Tips for Learning a Foreign Language

I have spent a good amount of my two months in Spain trying to improve my Spanish.  After being in Spain, and increasing my Spanish proficiency, I have realized a few things about language acquisition for people who, like me, do not have a natural talent in language.

Tip #1:  Keep speaking your native language!

When I am fully immersed in a language that I am not proficient in, I have a tendency to tune out.  For instance, in France, when I was living with a host family who would speak French often, I would find myself lost in my own thoughts during their conversations because trying to figure out what they were saying often felt futile.  Even if it wasn’t futile, it took too much energy to always put extra attention into comprehending the context of the conversation.  In Morocco and Italy as well, I had a very hard time communicating so I just stopped talking.  What I noticed was that my entire ability to communicate decreased significantly.  Although it seems silly, I had a hard time finding the basic words that I needed to communicate even in English.  What I found is that it was really important to keep a lot of space in my day to communicate in my mother tongue as well as the language I was trying to improve.  was actually really important for me to acquire the new languages as well.

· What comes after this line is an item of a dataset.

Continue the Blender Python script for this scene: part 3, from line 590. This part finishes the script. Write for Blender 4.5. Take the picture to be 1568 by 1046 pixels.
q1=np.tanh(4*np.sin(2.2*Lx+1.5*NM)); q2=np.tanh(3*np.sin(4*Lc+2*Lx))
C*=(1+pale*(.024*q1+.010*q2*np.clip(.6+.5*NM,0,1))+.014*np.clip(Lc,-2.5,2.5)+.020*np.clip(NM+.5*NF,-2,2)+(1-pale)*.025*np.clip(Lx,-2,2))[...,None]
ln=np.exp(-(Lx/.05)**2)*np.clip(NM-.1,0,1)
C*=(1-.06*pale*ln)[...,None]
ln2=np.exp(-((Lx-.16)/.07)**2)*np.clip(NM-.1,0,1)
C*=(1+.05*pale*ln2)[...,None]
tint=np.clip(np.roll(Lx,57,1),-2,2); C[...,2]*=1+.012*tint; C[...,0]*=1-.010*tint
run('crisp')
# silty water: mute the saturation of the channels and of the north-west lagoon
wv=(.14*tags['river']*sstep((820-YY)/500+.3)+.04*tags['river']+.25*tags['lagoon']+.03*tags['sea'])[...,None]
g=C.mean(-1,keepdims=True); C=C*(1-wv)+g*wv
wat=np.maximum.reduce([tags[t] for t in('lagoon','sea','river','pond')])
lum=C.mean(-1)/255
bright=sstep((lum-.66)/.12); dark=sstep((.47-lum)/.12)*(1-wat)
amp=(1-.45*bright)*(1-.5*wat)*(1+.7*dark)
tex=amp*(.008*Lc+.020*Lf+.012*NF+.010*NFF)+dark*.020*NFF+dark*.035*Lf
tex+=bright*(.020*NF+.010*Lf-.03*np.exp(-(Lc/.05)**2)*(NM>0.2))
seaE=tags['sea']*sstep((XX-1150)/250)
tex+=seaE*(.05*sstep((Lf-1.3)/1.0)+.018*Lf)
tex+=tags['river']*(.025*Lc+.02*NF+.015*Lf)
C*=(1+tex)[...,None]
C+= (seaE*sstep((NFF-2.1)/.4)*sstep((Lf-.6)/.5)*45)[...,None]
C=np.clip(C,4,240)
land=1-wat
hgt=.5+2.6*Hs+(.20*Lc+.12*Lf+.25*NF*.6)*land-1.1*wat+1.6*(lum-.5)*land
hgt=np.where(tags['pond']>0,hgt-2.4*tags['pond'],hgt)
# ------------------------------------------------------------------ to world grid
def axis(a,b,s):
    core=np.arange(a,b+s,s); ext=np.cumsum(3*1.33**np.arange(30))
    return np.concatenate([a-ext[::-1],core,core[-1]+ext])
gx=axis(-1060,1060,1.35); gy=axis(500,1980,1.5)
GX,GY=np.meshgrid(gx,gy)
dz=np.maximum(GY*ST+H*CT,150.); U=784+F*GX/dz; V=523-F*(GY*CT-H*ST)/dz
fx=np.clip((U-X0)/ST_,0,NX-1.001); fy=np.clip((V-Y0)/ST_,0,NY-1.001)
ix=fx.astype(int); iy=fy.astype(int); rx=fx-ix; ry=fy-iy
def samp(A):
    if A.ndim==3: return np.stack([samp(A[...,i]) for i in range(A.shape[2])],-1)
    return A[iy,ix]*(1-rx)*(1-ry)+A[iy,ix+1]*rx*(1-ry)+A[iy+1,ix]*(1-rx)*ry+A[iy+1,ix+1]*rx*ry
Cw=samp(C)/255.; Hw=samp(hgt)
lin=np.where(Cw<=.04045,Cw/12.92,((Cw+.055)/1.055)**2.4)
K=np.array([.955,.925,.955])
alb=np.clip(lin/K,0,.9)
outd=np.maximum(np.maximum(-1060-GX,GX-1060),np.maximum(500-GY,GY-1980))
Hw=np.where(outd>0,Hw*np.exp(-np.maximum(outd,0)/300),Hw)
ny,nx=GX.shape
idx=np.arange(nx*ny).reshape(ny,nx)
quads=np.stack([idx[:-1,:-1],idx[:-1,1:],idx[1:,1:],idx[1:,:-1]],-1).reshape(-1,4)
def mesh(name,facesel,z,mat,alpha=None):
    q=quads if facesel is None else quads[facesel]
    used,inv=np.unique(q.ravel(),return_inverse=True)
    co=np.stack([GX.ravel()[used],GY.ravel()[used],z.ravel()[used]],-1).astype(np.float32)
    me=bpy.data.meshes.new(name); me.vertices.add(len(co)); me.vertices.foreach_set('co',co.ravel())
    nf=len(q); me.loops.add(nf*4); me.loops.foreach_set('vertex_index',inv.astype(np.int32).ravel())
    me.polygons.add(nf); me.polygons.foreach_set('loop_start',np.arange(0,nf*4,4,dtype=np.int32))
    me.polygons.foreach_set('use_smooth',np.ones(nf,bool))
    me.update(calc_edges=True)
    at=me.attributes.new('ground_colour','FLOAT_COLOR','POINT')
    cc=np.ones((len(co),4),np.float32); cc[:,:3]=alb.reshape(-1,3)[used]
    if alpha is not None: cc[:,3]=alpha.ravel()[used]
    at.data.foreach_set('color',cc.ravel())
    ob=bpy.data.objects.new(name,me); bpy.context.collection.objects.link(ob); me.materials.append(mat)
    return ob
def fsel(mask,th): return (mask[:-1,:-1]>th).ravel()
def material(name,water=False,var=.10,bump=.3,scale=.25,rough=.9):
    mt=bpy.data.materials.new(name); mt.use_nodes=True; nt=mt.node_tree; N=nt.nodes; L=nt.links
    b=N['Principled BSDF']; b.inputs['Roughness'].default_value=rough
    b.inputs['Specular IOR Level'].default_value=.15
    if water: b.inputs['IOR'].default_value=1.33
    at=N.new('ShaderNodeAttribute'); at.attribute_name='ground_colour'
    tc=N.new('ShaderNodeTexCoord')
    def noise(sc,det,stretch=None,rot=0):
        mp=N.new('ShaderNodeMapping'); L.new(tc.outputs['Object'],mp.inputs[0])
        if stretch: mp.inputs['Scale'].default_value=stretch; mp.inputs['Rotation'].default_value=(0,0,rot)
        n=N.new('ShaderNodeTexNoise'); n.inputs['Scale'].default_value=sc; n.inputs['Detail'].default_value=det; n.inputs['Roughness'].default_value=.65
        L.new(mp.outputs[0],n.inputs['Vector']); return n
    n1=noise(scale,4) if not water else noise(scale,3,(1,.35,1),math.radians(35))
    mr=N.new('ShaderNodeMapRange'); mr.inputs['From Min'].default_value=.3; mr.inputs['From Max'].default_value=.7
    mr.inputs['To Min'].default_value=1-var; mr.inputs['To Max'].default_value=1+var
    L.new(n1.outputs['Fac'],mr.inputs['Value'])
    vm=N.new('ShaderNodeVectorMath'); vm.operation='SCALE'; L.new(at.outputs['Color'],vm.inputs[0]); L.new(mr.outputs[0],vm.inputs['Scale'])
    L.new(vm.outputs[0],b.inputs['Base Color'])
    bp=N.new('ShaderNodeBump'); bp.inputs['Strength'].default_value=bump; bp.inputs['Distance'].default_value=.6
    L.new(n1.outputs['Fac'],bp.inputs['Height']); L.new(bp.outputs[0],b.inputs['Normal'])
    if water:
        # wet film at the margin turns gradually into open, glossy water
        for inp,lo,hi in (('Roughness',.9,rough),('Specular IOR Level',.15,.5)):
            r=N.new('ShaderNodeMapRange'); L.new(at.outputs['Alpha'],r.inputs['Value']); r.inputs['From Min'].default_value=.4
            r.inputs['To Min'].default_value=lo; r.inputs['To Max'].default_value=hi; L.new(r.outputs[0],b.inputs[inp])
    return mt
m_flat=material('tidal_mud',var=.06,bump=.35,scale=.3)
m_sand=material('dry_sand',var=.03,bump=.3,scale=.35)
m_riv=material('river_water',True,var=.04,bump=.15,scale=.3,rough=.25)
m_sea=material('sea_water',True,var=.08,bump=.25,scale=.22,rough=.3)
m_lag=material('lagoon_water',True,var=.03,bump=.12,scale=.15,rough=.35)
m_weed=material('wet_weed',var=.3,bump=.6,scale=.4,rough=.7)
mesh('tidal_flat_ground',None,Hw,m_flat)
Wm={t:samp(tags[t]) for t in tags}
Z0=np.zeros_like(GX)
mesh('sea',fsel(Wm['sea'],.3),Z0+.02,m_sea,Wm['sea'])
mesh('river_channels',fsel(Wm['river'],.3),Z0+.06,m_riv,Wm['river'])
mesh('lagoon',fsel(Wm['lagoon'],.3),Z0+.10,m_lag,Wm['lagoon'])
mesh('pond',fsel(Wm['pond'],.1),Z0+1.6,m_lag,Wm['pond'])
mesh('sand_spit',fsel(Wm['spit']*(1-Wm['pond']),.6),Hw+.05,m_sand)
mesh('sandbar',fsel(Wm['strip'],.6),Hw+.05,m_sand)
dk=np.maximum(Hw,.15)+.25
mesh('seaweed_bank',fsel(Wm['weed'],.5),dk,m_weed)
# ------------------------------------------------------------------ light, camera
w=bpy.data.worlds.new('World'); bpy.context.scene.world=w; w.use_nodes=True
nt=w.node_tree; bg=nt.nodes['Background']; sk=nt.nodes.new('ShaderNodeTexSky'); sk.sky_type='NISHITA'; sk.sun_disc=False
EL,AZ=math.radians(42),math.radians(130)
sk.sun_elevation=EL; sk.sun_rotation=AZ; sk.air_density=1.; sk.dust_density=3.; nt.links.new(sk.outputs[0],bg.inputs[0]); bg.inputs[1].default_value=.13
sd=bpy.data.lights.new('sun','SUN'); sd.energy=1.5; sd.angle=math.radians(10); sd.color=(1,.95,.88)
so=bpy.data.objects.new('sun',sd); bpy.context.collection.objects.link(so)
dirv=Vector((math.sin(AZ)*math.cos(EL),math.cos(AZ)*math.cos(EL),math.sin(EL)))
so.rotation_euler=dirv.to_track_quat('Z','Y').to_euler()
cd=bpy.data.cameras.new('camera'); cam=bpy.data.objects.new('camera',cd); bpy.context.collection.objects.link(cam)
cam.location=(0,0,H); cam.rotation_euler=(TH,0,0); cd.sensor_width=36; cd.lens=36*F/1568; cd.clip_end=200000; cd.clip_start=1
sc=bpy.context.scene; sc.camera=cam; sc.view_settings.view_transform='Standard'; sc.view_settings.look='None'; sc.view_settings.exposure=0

Tip #2:  Use all of your senses and use all different levels.

My situation in Spain was perfect for me to improve my skills quickly.  I lived with another American who I spoke with daily.  But daily, I had conversations with multiple types of Spanish speakers.  For example, while looking for places to volunteer, I found a friend at the town hall who spoke English, but wanted to continue to improve.  So we arranged a few language dates where he could speak in English as I spoke in Spanish and we could help each other correct mistakes.  While working with the Red Cross, I spent three hours each day talking and listening in pure Andalucian Spanish; none of them spoke English, so I had to fend for myself among the thick accents and lazy tongues.  Working with the Human Rights Organization, I have been translating long Spanish documents which means that I use the help of online translators and my dictionary to make sure my translation is correct, while exposing me to new vocabulary and new ways of using the vocabulary.  There were multiple sources of communication (verbal, aural, and written) in my mother tongue and in Spanish, and all of them were at varied levels helping me perfect basic sentence structure while also pushing my comprehension quickly forward.

Tip #3:  Speak what you know even if it isn’t a full thought.

A lot of people get really caught up on verbs and full sentences.  Of course using verbs are important, but so much can be communicated with adjectives and nouns, and they are much easier acquire quickly.  For instance, if you don’t know how to say an entire sentence, but you can say a word or two, SAY THE WORD OR TWO with body language just to practice communicating!

I think too many people decide that the only way they will be able to learn a language enough to communicate is by fully immersing themselves in a school and host family.  I used to as well, but I realize now how important it is to keep communicating in your fluent language . . . maybe it has something to do with keeping the language center of your brain engaged?  Good luck with whatever language you are working on!